# WHAT TO DO
Single out each line with the word "Blender" and copy it.

# DATA LISTING
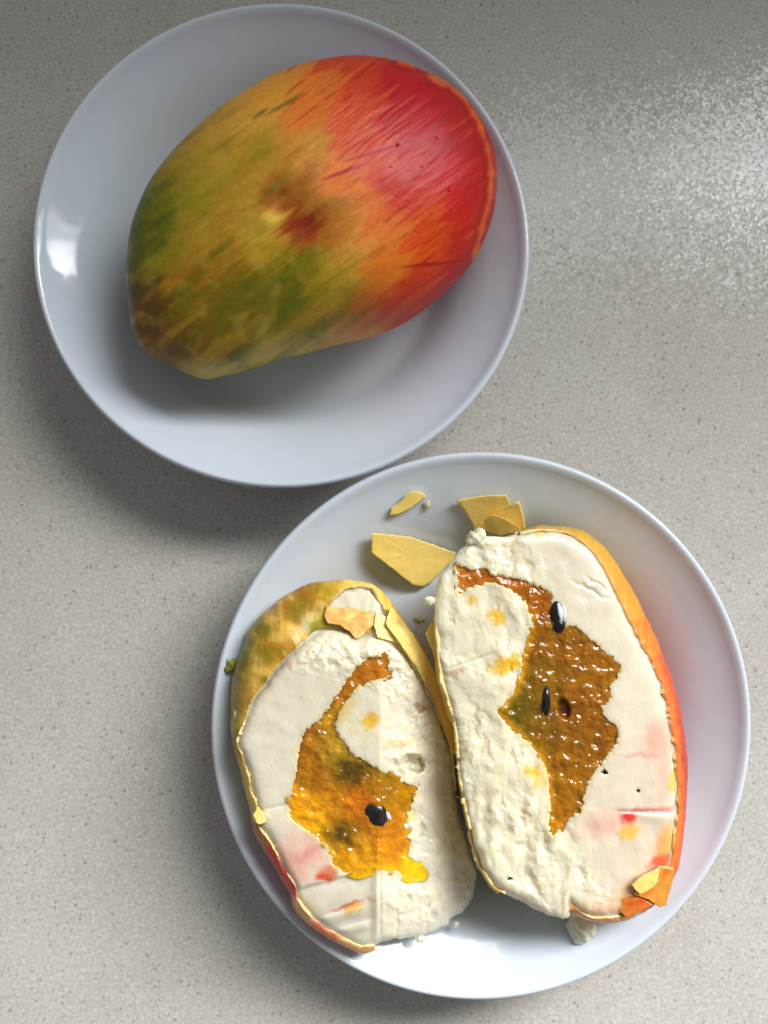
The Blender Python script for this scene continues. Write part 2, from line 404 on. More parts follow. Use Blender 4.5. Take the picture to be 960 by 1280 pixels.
    # pits
    rg = np.random.RandomState(5)
    pits = 0
    for k in range(20):
        x = rg.normal(510, 45); y = rg.normal(210, 60); rr = rg.uniform(0.5, 1.3)
        pits = pits+np.exp(-(((PX-x)/rr)**2+((PY-y)/rr)**2))
    d = d-0.0005*np.clip(pits, 0, 1)
    d = np.where(upper, d, d*0.3)
    Z = Z+d*np.where(upper, np.cos(th)[:, None]**0.5 if False else np.sqrt(np.clip(np.cos(th), 0, 1))[:, None], 1)
    P = at(PLX, PLY, np.full(PX.shape, zm)); P[..., 2] = Z
    # tint
    A = [(600, 230, (188, 32, 18)), (615, 260, (200, 50, 22)), (560, 120, (176, 14, 26)), (590, 170, (180, 18, 20)), (500, 85, (192, 42, 42)), (455, 74, (206, 78, 44)), (520, 160, (200, 38, 52)), (560, 220, (206, 44, 46)),
         (500, 235, (206, 62, 52)), (545, 300, (216, 84, 36)), (590, 300, (196, 44, 24)), (575, 340, (186, 34, 34)), (480, 330, (218, 122, 50)), (530, 365, (196, 62, 32)), (490, 400, (196, 60, 48)), (555, 385, (180, 42, 50)), (450, 300, (228, 160, 84)), (470, 270, (222, 118, 62)), (425, 230, (226, 128, 66)),
         (470, 200, (214, 84, 58)), (440, 150, (216, 92, 56)), (390, 125, (216, 122, 56)), (345, 105, (214, 150, 66)), (300, 145, (208, 156, 72)), (262, 172, (196, 152, 66)), (245, 205, (170, 144, 54)), (215, 222, (158, 134, 46)), (375, 185, (198, 140, 64)), (320, 195, (174, 140, 50)),
         (235, 245, (158, 146, 38)), (200, 250, (116, 118, 24)), (165, 300, (92, 92, 22)), (160, 350, (86, 84, 22)), (190, 290, (112, 116, 24)), (205, 320, (148, 140, 30)), (255, 290, (176, 140, 48)), (300, 275, (186, 142, 58)), (340, 215, (190, 140, 54)),
         (378, 286, (160, 62, 28)), (345, 243, (150, 70, 26)), (330, 277, (216, 180, 74)), (405, 262, (164, 116, 44)), (420, 290, (196, 116, 52)), (230, 345, (176, 122, 36)), (245, 385, (124, 106, 18)), (305, 365, (112, 106, 12)),
         (345, 345, (122, 114, 16)), (385, 335, (164, 142, 34)), (430, 335, (198, 160, 66)), (415, 365, (150, 132, 32)), (370, 400, (136, 122, 32)), (290, 420, (112, 100, 20)), (235, 425, (128, 92, 26)),
         (182, 385, (104, 72, 24)), (205, 440, (134, 96, 48)), (250, 468, (180, 154, 82)), (340, 438, (180, 156, 76)), (425, 412, (196, 140, 72)), (460, 395, (200, 110, 60)), (330, 320, (176, 140, 42)), (280, 330, (170, 126, 40))]
    wx = PX+ax[0]*(22*fbm(v/17, s/110, 3, 31, 0.42)+11*noise(v/5, s/150, 33))+nx[0]*5*noise(v/20, s/20, 37)
    wy = PY+ax[1]*(22*fbm(v/17, s/110, 3, 31, 0.42)+11*noise(v/5, s/150, 33))+nx[1]*5*noise(v/20, s/20, 37)
    col = colfield(wx, wy, A, 15)
    red = sstep(200, 330, s)*sstep(-40, 40, PX-330)
    st = fbm(v/7, s/110, 3, 41, 0.55)*sstep(-0.5, 0.3, fbm(PX/40, PY/40, 2, 43))
    col = blend(col, red*sstep(0.1, 0.6, st)*0.5, (168, 10, 30))
    col = blend(col, red*sstep(0.15, 0.8, -st)*0.4, (226, 128, 62))
    gst = fbm(v/22, s/130, 2, 47)
    green = 1-sstep(200, 300, s)
    col = blend(col, green*sstep(0.1, 0.6, gst)*0.55, (80, 100, 10)); col = blend(col, green*sstep(0.15, 0.6, -gst)*0.4, (200, 160, 66))
    col = blend(col, spot(wx, wy, 378, 286, 20, 14)*0.5, (136, 30, 14)); col = blend(col, spot(PX, PY, 332, 276, 18, 8, -0.5)*0.7, (222, 186, 84))
    col = blend(col, np.exp(-(ds/3.0)**2)*0.75, (226, 128, 48)); col = blend(col, np.exp(-((ds-7)/3.5)**2)*0.5, (150, 10, 14))
    col = blend(col, spot(PX, PY, 548, 100, 14, 5, 0.5)*0.8, (224, 128, 70))
    for (x, y, rx, ry, ro, cc) in [(430, 215, 30, 2.6, -0.35, (170, 14, 50)), (355, 130, 26, 2.5, -0.55, (104, 96, 30)), (325, 142, 12, 2.5, -0.6, (104, 96, 30)), (470, 190, 40, 2, -0.3, (168, 12, 36)), (540, 330, 40, 2.5, -0.1, (150, 24, 14))]:
        col = blend(col, spot(PX, PY, x, y, rx, ry, ro)*0.75, cc)
    col = blend(col, np.clip(pits, 0, 1)*0.75, (90, 12, 20))
    col = blend(col, np.exp(-(sr/3.5)**2)*0.4*sstep(-0.4, 0.3, noise(PX/12, PY/12, 52)), (170, 136, 92)); col = blend(col, sstep(0, 10, -sr)*0.45*(0.6+0.4*noise(PX/16, PY/16, 51)), (104, 76, 26))
    mott = fbm(PX/24, PY/24, 2, 61, 0.4); col = blend(col, green*sstep(0.0, 0.9, mott)*0.3, (206, 172, 84))
    lum = col.mean(-1, keepdims=True); col = np.clip(lum+(col-lum)*1.06, 0.004, 1)*0.94
    V = P.reshape(-1, 3); colf = (col*(1-(red*sstep(300, 440, s))[..., None]*np.array([0.2, 0.42, 0.2]))).reshape(-1, 3)*np.array([1.2, 1.16, 0.9])
    uv = np.stack([s.ravel()*0.00023, v.ravel()*0.00023], -1)
    # keep clear of the dish
    V[:, 2] = np.maximum(V[:, 2], plate_z(V[:, 0], V[:, 1], PLATE1)+0.0001)
    root = empty('mango_dessert', (P[-1, 0, 0], P[-1, 0, 1], FLOOR))
    tag(root, 'whole mango-shaped dessert, green to yellow to red, lying uncut on the smaller plate', 'dessert')
    mesh_obj('shell', V, grid_faces(len(th), N), M['mango'], root, colf, uv)
build_mango()

# ------------------------------------------------------------------ the two cut halves
def thin_solid(name, poly_px, zfun, thick, mat, parent, res=2.2, tintf=None, jag=0.6, seed=0, edge_mat=None):
    """flat broken piece: dense top face over the outline, real thickness"""
    p = np.asarray(poly_px, float); pts = []
    n = len(p)
    for i in range(n):
        a, b = p[i], p[(i+1) % n]; L = np.hypot(*(b-a)); k = max(2, int(L/res))
        for j in range(k):
            q = a+(b-a)*j/k; nn = np.array([b[1]-a[1], a[0]-b[0]])/(L+1e-9)
            pts.append(q+nn*jag*float(fbm(np.array(q[0]/5+seed*3.3), np.array(q[1]/5), 2, 71+seed)))
    pts = np.array(pts); c = pts.mean(0); m = len(pts)
    rings = [1.0, 0.985, 0.93, 0.8, 0.6, 0.35, 0.12]
    def W(q, dz):
        P = at(q[:, 0], q[:, 1], zfun(q[:, 0], q[:, 1])); P[:, 2] += dz; return P
    V = []
    V.append(W(c+(pts-c)*0.99, -thick)); V.append(W(pts, -thick*0.5))
    for r in rings:
        q = c+(pts-c)*r
        V.append(W(q, -0.00022 if r == 1.0 else 0.00012*fbm(q[:, 0]/11, q[:, 1]/11, 2, 77+seed)))
    V.append(W(c[None], 0.0)); V.append(W(c[None], -thick)); VV = np.vstack(V)
    F = [tuple(int(x) for x in f)[::-1] for f in grid_faces(2+len(rings), m)]
    tc = (2+len(rings))*m
    # outline direction decides the winding
    for j in range(m):
        F.append(((1+len(rings))*m+(j+1) % m, (1+len(rings))*m+j, tc)); F.append((j, (j+1) % m, tc+1))
    col = None
    if tintf is not None:
        allq = np.vstack([c+(pts-c)*0.99, pts]+[c+(pts-c)*r for r in rings]+[c[None], c[None]]); col = tintf(allq[:, 0], allq[:, 1])
    o = mesh_obj(name, VV, F, [mat, M['edge']], parent, col, (np.vstack([c+(pts-c)*0.99, pts]+[c+(pts-c)*r for r in rings]+[c[None], c[None]])*0.00023))
    o.data.polygons.foreach_set('material_index', np.where(np.arange(len(F)) < 2*m, 1, 0).astype(np.int32))
    import bmesh as _b
    bm = _b.new(); bm.from_mesh(o.data); _b.ops.recalc_face_normals(bm, faces=bm.faces); bm.to_mesh(o.data); bm.free()
    return o
def ellipsoid(name, c, rad, rotz, mat, parent, n=28, lump=0.06, seed=0, tilt=0.0, col=None):
    u = np.linspace(0, np.pi, n); t = np.linspace(0, 2*np.pi, 2*n, endpoint=False)
    U, T = np.meshgrid(u, t, indexing='ij')
    k = 1+lump*fbm(np.cos(T)*np.sin(U)*1.6+5+seed, np.cos(U)*1.6+np.sin(T)*np.sin(U)+seed, 3, 80+seed)
    p = np.stack([rad[0]*k*np.sin(U)*np.cos(T), rad[1]*k*np.sin(U)*np.sin(T), rad[2]*k*np.cos(U)], -1).reshape(-1, 3)
    R = np.array(Matrix.Rotation(rotz, 3, 'Z') @ Matrix.Rotation(tilt, 3, 'Y'))
    p = p@R.T+np.asarray(c)
    cc = None if col is None else np.repeat(lin(col)[None], len(p), 0)
    return mesh_obj(name, p, grid_faces(n, 2*n), mat, parent, cc)

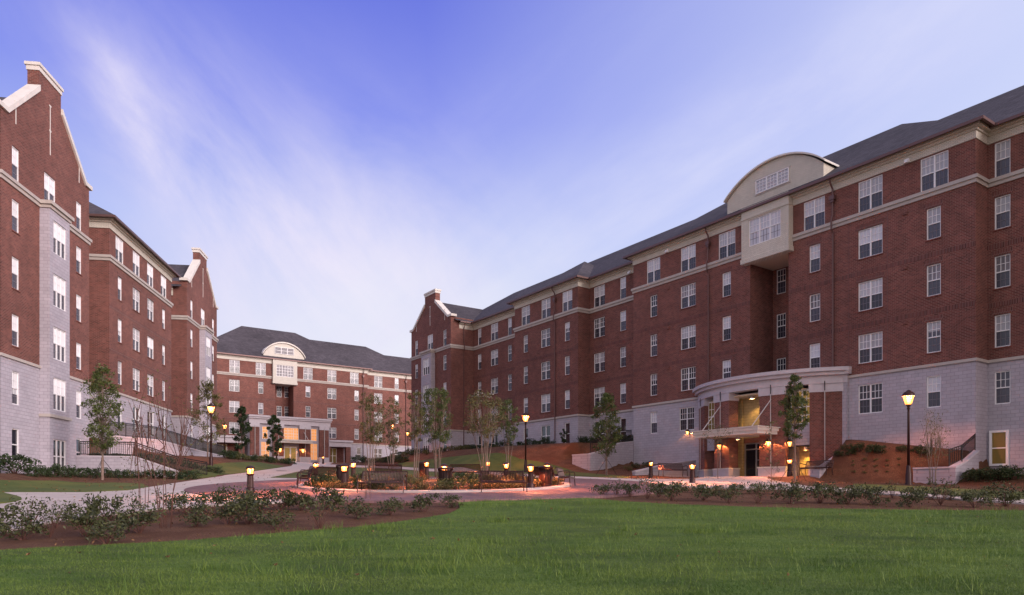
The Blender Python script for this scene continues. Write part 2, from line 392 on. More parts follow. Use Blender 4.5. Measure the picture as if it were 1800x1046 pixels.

# CORRECT RESULT
The Blender Python script for this scene continues. Write part 2, from line 404 on. More parts follow. Use Blender 4.5. Take the picture to be 960 by 1280 pixels.
The Blender Python script for this scene continues. Write part 2, from line 392 on. More parts follow. Use Blender 4.5. Measure the picture as if it were 1800x1046 pixels.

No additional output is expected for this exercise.